Several sensors can be multiplexed on the same fiber. The fiber can also be thousands of feet in length with no decrease in the performance of the sensor. Additionally, no external EMI/RF interference will affect the performance of the sensor, including lightning strikes. The body is available in both aluminum and stainless steel, for extreme environmental conditions. Both ends have configurable mounting options; including spherical bearings, trunnion mounting and a four-bolt pattern to secure the sensor. Other options include a spring-loaded displacement rod, rubber bellows for protection in dusty environments and a fully sealed version for submersible applications.
LCM-350 series displacement sensors are effective tools for monitoring and measuring small relative displacements or movements occurring between fixed and moving reference frames.

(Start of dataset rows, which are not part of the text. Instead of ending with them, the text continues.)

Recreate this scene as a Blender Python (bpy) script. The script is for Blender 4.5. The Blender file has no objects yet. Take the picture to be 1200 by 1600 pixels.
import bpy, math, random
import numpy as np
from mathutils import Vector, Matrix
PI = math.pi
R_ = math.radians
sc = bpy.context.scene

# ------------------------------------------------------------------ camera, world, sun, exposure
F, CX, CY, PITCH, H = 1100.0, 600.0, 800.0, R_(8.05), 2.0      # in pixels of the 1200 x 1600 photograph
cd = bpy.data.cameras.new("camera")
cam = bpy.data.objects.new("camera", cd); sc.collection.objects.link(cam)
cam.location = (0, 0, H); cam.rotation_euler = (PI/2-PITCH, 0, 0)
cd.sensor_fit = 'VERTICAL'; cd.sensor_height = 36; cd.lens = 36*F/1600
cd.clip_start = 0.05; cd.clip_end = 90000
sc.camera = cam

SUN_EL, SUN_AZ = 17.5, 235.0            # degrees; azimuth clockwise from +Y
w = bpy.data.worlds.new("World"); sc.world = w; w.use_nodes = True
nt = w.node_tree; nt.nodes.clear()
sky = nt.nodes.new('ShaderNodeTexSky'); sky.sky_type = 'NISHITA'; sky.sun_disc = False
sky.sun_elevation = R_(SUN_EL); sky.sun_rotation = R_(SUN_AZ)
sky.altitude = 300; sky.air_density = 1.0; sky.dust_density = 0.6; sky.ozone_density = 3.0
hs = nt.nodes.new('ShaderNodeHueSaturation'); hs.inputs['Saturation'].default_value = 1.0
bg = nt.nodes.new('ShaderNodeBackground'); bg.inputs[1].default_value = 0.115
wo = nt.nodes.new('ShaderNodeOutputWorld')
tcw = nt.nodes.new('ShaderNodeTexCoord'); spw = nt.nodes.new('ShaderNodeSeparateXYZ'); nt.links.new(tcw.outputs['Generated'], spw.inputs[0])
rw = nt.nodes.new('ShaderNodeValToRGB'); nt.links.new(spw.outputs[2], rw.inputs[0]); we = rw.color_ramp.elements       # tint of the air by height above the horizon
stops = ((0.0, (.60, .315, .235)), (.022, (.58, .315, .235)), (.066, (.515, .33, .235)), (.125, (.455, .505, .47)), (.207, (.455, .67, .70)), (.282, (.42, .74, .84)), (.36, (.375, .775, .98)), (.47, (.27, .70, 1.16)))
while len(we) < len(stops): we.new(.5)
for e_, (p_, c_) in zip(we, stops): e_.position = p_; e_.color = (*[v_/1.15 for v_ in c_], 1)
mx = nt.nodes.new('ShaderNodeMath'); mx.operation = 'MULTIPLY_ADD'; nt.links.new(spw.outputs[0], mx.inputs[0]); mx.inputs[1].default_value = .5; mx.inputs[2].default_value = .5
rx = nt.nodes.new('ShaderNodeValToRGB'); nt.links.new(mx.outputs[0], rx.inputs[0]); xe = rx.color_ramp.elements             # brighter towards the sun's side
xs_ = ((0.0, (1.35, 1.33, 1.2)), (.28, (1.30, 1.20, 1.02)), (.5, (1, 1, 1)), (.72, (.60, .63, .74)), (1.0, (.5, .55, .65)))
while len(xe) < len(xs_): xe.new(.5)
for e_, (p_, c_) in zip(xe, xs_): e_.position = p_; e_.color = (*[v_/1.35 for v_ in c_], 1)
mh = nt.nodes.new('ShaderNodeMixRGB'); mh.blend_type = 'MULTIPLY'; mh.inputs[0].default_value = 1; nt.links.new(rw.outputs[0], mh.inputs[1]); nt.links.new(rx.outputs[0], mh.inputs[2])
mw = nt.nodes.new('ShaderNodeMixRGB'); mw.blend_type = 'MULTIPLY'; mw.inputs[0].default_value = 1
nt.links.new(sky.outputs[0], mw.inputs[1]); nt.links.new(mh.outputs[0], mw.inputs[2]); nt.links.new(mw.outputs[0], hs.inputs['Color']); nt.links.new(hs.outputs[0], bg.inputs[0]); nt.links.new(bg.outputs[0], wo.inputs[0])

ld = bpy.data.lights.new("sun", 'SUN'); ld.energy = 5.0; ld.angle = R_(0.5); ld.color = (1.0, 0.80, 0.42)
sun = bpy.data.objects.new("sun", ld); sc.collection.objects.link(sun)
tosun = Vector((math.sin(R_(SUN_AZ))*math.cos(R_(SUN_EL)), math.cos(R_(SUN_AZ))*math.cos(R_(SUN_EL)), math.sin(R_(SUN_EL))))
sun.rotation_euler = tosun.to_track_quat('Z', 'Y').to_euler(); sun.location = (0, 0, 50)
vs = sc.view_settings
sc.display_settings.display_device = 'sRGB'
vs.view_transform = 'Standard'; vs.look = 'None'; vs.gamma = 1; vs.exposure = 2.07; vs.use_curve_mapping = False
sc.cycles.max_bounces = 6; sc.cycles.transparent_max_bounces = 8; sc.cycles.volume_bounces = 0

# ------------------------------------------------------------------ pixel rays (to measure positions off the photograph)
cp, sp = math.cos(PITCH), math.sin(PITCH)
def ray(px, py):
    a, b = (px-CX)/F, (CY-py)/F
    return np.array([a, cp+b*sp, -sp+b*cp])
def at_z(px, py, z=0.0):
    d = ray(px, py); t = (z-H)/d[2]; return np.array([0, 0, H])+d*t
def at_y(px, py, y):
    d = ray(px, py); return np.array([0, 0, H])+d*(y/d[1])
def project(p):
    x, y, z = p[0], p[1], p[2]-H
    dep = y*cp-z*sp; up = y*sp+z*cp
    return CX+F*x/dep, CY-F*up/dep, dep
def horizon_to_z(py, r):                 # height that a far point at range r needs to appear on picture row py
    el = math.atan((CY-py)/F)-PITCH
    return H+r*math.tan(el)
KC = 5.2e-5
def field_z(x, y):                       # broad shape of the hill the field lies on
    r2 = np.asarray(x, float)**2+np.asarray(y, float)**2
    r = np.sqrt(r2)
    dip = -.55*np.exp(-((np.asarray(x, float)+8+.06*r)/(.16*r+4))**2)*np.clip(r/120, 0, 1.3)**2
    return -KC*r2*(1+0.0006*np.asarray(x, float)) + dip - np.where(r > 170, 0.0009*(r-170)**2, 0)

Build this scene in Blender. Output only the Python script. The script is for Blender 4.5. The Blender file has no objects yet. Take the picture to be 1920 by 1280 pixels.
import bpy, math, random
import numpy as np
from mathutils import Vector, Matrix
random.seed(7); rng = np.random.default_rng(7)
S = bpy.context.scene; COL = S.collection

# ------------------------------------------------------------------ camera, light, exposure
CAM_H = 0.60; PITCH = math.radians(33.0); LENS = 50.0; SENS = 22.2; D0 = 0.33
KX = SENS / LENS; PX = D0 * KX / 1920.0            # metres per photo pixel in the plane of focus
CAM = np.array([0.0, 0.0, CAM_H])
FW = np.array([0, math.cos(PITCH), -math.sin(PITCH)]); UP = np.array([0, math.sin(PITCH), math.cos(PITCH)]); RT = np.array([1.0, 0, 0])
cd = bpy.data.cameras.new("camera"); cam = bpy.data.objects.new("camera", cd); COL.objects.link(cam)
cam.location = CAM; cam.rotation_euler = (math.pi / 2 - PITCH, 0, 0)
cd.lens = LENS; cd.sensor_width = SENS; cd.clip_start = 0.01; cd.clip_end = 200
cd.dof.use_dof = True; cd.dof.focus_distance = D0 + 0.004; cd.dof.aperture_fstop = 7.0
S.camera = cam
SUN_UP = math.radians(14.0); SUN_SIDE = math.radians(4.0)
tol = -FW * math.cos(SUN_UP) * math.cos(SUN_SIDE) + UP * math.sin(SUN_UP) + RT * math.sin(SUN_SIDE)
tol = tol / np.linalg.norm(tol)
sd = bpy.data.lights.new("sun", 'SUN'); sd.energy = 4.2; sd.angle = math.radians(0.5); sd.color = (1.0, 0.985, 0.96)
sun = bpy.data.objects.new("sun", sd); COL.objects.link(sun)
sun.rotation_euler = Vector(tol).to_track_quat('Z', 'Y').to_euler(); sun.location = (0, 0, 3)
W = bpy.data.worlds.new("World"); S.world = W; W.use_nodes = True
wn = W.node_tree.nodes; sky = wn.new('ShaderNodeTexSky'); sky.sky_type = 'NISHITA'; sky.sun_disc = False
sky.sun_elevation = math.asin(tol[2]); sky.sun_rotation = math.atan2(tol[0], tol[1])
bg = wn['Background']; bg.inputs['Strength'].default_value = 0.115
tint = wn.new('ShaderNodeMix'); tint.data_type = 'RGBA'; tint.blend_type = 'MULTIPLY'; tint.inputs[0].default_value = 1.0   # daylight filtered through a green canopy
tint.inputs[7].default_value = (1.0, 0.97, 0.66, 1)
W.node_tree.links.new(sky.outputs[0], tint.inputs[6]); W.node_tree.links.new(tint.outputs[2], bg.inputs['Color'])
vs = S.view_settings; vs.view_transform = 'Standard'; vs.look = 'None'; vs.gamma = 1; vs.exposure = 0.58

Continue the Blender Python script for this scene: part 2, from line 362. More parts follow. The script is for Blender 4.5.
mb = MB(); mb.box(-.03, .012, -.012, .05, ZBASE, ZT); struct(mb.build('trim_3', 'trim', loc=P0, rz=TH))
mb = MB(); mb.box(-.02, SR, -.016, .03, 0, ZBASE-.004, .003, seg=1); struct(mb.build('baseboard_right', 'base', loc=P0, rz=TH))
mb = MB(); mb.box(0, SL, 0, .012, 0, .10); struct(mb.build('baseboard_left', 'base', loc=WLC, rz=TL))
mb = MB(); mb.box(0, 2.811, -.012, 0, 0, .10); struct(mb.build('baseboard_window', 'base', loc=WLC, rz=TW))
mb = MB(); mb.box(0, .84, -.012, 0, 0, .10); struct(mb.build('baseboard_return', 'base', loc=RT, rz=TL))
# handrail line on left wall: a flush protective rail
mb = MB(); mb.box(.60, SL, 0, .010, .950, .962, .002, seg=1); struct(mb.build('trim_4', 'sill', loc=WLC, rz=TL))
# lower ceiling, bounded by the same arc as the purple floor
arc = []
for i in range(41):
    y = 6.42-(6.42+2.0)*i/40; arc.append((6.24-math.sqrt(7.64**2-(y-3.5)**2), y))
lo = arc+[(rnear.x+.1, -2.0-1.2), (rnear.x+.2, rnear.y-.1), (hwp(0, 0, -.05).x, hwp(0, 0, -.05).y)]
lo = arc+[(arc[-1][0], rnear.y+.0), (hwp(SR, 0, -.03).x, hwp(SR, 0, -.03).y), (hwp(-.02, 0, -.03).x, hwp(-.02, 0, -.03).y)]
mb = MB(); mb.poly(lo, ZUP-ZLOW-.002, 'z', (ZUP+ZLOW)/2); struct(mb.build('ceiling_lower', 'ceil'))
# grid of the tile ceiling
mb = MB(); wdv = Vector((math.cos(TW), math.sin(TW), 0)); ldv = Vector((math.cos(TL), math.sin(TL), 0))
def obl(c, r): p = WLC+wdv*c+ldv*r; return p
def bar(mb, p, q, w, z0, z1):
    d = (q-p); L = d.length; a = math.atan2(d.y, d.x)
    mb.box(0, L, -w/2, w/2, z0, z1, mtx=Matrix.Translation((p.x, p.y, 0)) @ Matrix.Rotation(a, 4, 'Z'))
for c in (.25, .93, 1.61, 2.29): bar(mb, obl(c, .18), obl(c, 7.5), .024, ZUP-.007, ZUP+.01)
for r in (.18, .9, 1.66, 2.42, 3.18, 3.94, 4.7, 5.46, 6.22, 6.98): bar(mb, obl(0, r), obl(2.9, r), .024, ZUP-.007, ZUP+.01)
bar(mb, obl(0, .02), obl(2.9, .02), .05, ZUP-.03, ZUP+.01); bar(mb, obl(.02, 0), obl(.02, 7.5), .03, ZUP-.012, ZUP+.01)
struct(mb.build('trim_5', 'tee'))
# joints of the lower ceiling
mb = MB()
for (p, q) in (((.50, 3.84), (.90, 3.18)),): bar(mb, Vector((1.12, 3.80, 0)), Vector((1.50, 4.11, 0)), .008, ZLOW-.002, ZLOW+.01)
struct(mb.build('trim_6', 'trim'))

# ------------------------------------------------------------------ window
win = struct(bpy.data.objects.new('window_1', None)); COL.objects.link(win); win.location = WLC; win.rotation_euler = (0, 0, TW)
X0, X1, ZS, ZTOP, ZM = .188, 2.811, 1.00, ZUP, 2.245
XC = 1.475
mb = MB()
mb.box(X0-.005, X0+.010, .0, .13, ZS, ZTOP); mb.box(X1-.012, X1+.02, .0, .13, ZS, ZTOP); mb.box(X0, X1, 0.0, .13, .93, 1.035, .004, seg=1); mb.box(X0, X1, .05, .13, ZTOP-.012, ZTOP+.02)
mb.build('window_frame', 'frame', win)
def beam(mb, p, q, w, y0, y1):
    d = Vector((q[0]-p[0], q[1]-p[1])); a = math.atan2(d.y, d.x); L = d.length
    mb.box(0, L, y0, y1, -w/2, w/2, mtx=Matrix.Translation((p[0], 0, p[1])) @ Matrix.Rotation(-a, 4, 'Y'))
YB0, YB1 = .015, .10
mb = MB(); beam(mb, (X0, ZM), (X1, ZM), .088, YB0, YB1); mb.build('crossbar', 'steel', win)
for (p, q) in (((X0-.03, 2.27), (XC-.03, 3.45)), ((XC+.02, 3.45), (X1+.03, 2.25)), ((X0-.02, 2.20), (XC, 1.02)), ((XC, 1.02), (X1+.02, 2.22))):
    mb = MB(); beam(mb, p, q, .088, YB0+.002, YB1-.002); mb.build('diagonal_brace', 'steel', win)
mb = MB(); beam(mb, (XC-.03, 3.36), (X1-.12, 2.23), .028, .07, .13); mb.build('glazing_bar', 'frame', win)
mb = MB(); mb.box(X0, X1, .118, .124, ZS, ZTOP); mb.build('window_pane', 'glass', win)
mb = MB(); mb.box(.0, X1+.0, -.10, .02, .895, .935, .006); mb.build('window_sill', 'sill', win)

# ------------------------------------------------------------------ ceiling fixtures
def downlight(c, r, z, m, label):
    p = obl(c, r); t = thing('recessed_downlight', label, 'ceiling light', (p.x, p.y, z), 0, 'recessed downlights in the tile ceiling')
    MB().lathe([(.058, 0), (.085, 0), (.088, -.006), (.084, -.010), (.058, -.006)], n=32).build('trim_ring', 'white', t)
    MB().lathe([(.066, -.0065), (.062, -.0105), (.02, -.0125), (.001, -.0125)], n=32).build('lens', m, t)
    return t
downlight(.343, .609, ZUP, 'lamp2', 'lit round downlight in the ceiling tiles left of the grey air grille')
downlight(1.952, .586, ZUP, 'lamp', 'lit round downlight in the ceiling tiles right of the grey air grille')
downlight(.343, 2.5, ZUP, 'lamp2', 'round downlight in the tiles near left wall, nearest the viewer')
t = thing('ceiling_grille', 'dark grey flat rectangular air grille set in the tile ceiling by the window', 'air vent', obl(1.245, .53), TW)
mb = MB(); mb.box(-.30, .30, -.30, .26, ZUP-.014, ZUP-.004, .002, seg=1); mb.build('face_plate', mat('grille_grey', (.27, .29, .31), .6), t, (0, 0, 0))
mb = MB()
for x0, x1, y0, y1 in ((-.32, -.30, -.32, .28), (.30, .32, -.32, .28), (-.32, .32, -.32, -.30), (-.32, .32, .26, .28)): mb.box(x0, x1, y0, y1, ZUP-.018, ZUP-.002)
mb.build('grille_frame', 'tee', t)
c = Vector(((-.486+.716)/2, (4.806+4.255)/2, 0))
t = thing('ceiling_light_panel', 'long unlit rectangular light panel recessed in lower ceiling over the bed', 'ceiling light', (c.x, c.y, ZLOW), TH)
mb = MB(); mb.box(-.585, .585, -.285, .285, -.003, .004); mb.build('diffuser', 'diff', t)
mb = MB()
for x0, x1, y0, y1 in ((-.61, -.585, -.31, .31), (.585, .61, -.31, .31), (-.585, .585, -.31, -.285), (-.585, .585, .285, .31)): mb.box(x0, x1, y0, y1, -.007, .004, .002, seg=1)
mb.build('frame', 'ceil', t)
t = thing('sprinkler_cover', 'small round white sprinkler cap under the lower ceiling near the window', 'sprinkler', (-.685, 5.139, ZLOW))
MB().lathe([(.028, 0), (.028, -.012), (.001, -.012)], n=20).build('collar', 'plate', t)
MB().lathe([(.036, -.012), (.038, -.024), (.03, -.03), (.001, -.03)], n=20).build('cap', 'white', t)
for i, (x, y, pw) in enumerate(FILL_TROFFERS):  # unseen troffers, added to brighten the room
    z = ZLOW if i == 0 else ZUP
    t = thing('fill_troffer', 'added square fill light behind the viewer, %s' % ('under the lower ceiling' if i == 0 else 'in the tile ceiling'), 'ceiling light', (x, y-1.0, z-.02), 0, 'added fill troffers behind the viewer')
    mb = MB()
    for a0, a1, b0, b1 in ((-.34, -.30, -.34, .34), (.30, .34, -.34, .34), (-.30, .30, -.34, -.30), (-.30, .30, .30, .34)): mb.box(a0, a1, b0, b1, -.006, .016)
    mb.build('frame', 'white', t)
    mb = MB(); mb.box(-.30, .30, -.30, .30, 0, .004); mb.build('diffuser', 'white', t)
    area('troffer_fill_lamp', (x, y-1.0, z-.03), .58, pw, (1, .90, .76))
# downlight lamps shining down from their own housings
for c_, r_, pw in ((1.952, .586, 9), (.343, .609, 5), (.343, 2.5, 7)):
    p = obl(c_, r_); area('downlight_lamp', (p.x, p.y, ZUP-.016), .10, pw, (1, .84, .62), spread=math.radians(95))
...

LCM-350 sensors are optically based, utilize fiber bragg gratings, and are part of the FiberStrike suite of fiber optic sensing systems offered by Cleveland Electric Laboratories.
Sensor configurations and mounting options allow measurement of movements in any one or two axes. The unique design of LCM-350 sensors enables clear differentiation of movements in multiple axes, avoiding the limited ability inherent in some other sensor types to discriminate directions of movement. LCM-350 sensors are rugged, made of corrosion-resistant composites, and are easily installed on new structures or retrofitted to existing structures; they may be mounted using hardware or epoxy
The fiber optic accelerometer offers unmatched sensitivity and multi-sensor distributed systems with other sensors and covers a wide range of vibration measurement applications. These sensors can be used as a replacement for conventional accelerometers, while offering the added benefits of EMI immunity, robust packaging, and lightning/ corrosion resistance. Specifically designed to address challenging environments, providing the user the ability to accurately measure vibrations with frequency ranges up to 350 Hz and with the highest level of sensitivity from the industry leader in optical measurement technology.
The FiberStrike Pipeline Leak Detection system deploys a combination of fiber optic and electroacoustic technologies to accurately identify the location of a pipeline leak or crack. A “zone” is defined as the distance between any two sensor points. When any two sensors simultaneously detect a leak a determination can be made as to how far from each sensor the activity is occurring and “zero in” on the event. An unlimited number of zones may be linked together to manage vast expanses of pipeline.
A solution for Fiber Bragg Grating (FBG) monitoring of temperature, pressure, and strain parameters in outdoor or harsh environments. Ideal for fiber optic sensor monitoring in remote applications such as environmental services, critical infrastructure, geotechnical, and oil & gas.
The fiber inspection scope series is designed to meet the demands of telecommunication installers. Our handheld fiber inspection scope provides a crystal-clear view of both the cladding and core of a fiber connector end-face to locate defects or contamination. Our standard scope includes a universal 2.5mm adapter that accepts SC, ST, or FC connectors in either an APC or UPC configuration. Easily swappable knurl adapters are also available for viewing 1.25mm UPC/APC Universal (LC and MU) and E2000 connectors.